Git 2.55 was released on June 29, 2024 and marks a major shift: Rust is now enabled by default. Previously developers had to compile Git with WITH_RUST=1; now the default is Rust unless the build is explicitly disabled with NO_RUST=1. Any CI pipeline that builds Git from source must provide a working Rust toolchain, otherwise container rebuilds may fail.

Disabling Rust

To keep Rust disabled, add the flag during the build:

# Makefile builds
make NO_RUST=1
# Meson builds
meson configure -Drust=disabled

Pre‑built packages from Linux distributions already handle this at the packaging level, but self‑compiled Git versions need the flag. The upcoming Git 3.0 (expected end of 2026) will remove the NO_RUST option entirely, making Rust mandatory.

Git history fixup – one command replaces two

Introduced experimentally in Git 2.54, the git history fixup sub‑command in 2.55 collapses the previous two‑step workflow ( git commit + interactive rebase) into a single command. It stages your changes, then runs the fixup against a target commit SHA, automatically replaying subsequent commits and updating all local branches that contain the fixed commit—especially useful for stacked‑branch workflows.

The command is still experimental: it works only on non‑bare repositories and aborts cleanly on merge conflicts, which is safer than an interactive rebase that can leave HEAD detached.

Parallel hooks – run checks and tests together

Git 2.55 adds optional parallel execution for configured hooks. By setting parallel = true and jobs = -1 in a hook’s configuration, independent pre‑push or post‑merge hooks (e.g., code linters and unit‑test runners) can run concurrently, using all CPU cores. Pre‑commit and prepare‑commit‑msg are excluded because they share the commit‑message buffer.

Linux fsmonitor – fast git status on huge repos

The built‑in fsmonitor daemon now supports Linux via the inotify subsystem. Enable it with:

git config core.fsmonitor true
git fsmonitor--daemon start

In a benchmark, bitmap generation time dropped from 612 s to 294 s, and git status on a 500 k‑file repository became near‑instantaneous after the daemon started. Users must raise the inotify watch limit (default 8 192) for large monorepos, e.g., sysctl -w fs.inotify.max_user_watches=524288 or add the setting to /etc/sysctl.conf.

Other notable changes

Git 2.55 adds incremental MIDX repacking, which appends new pack layers instead of rewriting the entire multi‑pack index—beneficial for hosting services and large monorepos. Sparse checkout performance improves by roughly 50 % when checking out a small subset of a massive tree.
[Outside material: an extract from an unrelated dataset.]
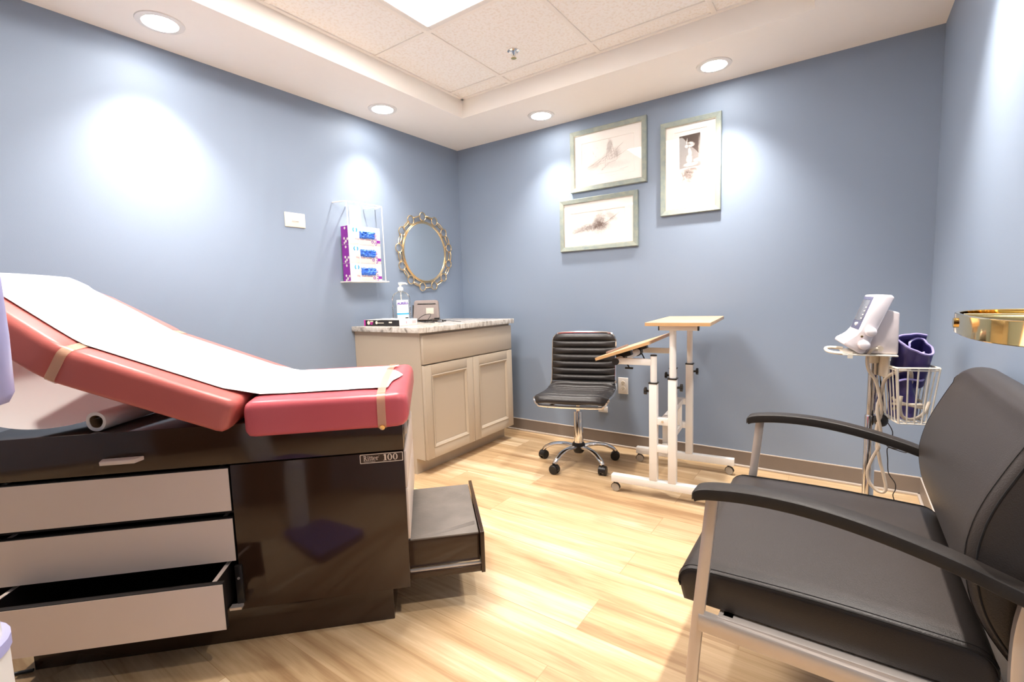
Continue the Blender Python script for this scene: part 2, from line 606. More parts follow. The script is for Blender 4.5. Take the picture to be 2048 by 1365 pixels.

Hook execution behavior is further extended, laying groundwork for more advanced hook management in future releases.

What to do now?

If you build Git from source, ensure Rust is in your toolchain before Git 3.0, or explicitly disable it with NO_RUST=1. For packaged Git, enable fsmonitor on Linux and try the new git history fixup command. Configuring parallel hooks takes only a few minutes and can shave time off each push.